Federal investigators have not ruled out terrorism as a possible motive in a shooting rampage that killed five people and wounded eight others at an airport in Fort Lauderdale, Florida.
Esteban Santiago, a 26-year-old resident of Anchorage, Alaska, was taken into custody immediately following the shooting on Friday and questioned at length, according to officials at the Federal Bureau of Investigation (FBI).
FBI agent George L. Piro, who is in charge of the Miami field office, said Santiago would be facing federal charges and will appear in federal court in Broward County on Monday.
Authorities said Santiago, an Iraq war veteran, suffered from psychological problems and had complained that the US government was controlling his mind.
Santiago retrieved a semi-automatic handgun from his checked luggage and began firing indiscriminately after arriving in Fort Lauderdale–Hollywood International Airport from Alaska.
"After he claimed his bag, he went into the bathroom and loaded the gun and started shooting," Broward County Commissioner Chip LaMarca said.
One witness said the attacker kept shooting until he ran out of ammunition for his handgun.
The airport remains closed and planes scheduled to land there have been diverted to other airports in Florida.
"This is a senseless act of evil," Florida Governor Rick Scott told reporters.
A White House spokesman said President Barack Obama had spoken to Scott and other state officials.

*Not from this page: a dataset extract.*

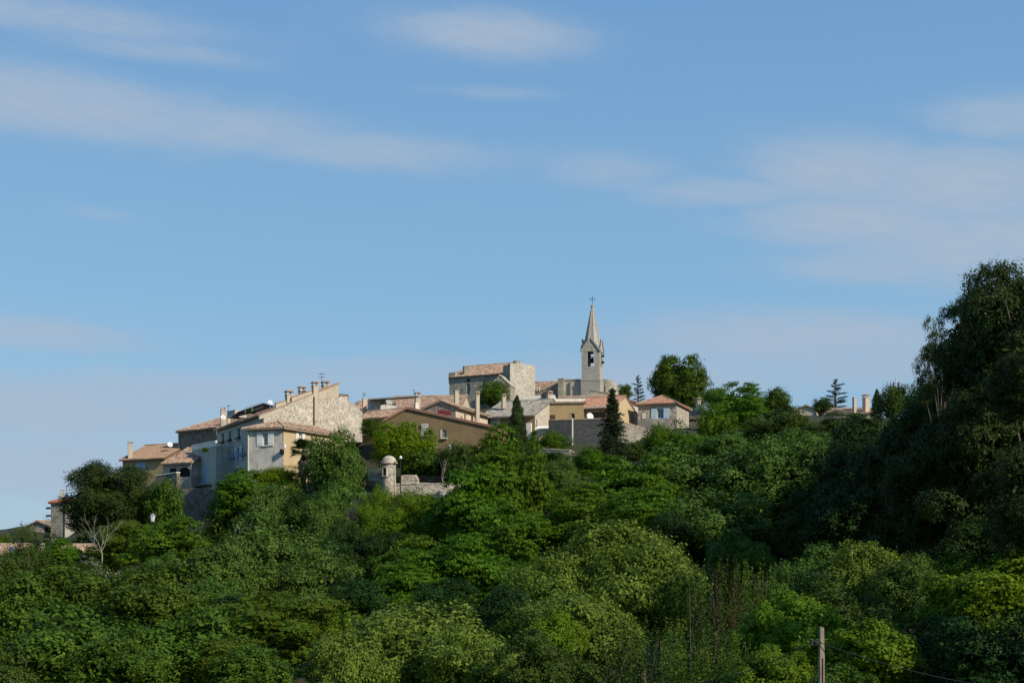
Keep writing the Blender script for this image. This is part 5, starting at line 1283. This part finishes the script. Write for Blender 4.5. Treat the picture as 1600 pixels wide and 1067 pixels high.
# roof terrace plants
for px, t, w, b, D, l in ((394,637.5,17,649,164,'potted shrub on the roof terrace of the tall house'), (321,699,12,708,166.5,'small shrub on the parapet of the balcony house'), (584,655,44,690,158,'green bush in front of the shady tile roofed house'), (836,672,8,682,176,'small plant at the foot of the rubble gable')):
    T('small',px,t,w,b,D,l,'shrub','shrub',False)
# ---- undergrowth all over the slope: a thicket of low bushes nobody could count
rng = np.random.default_rng(5); NB = 2400
bd = 42+np.sqrt(rng.random(NB))*155; bx = rng.uniform(-.62, .55, NB)*bd; br = rng.uniform(.45, 1.35, NB); NB
def clear(x, d, m=0):
    """keep the terraces, the walls and the rampart walk clear"""
    a = (d > 138.5-m) & (d < 151) & (x > -16-m) & (x < -4+m)
    b = (d > 149-m) & (x > -36) & (x < 22)
    b = b & (np.asarray(br) > 1.0)
    e = (d > 136) & (d < 152) & (x > -30) & (x < -14)
    f_ = (x/d*F+CXP > 245) & (x/d*F+CXP < 360) & (d > 138)
    return ~(a | b | e | f_)
k_ = clear(bx, bd, 1.5); bx, bd, br = bx[k_], bd[k_], br[k_]; bz = hgt(bx, bd)
sets = []
kk = np.repeat(np.arange(len(bx)), (75*br**1.5*(90/bd)**.6).astype(int)+30)
dd = unit(rng.normal(size=(len(kk), 3))); dd[:, 2] = np.abs(dd[:, 2])
ctr = np.stack([bx, bd, bz], 1)
lump = 1+.22*np.sin(dd[:, 0]*7+kk)*np.cos(dd[:, 1]*6+kk*2.0)
P = ctr[kk]+dd*(br[kk]*lump*rng.uniform(.8, 1.05, len(kk)))[:, None]*np.array([1, 1, .95])
Nn = dd*.5+rng.normal(size=P.shape)*.6+np.array([0, 0, .4])
me = leaf_mesh('undergrowth', P, Nn, rng.uniform(.14, .34, len(P)), .6, rng, LM['oak'])
for m_ in ('DIMMED', 'locust', 'DIMMED'): me.materials.append(LM[m_])  # half the bushes take the shade-darkened leaves so the gaps look dark
me.polygons.foreach_set('material_index', (kk*7 % 4).astype(np.int32))
o = bpy.data.objects.new('undergrowth', me); COL.objects.link(o); o['kind'] = 'stuff'; o['label'] = 'dense green undergrowth covering the slope between the trees'; o['category'] = 'undergrowth'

Obama said such tragedies had happened too often during his eight-year-term in office.
Incoming President Donald Trump said that it is a "disgraceful situation that's happening in our country and throughout the world" and that it was too soon to say whether it was a terrorist attack.
Santiago was sent to Iraq in 2010 and spent a year there as a combat engineer while serving the Puerto Rico National Guard. He later joined the Alaska National Guard.
His family members said he had been receiving treatment for mental problems which began after he returned from Iraq.
Maria Luisa Ruiz, Santiago’s aunt from Union City, New Jersey, said, "He lost his mind. He said he saw things."
A federal law enforcement official said Santiago had entered into an FBI office in Anchorage in November and was behaving erratically and was turned over to local police, who took him to a mental facility for evaluation.
During that visit, he told FBI agents that his mind was being controlled by a US intelligence agency, which was ordering him to watch videos by the Daesh (ISIL) terrorist group.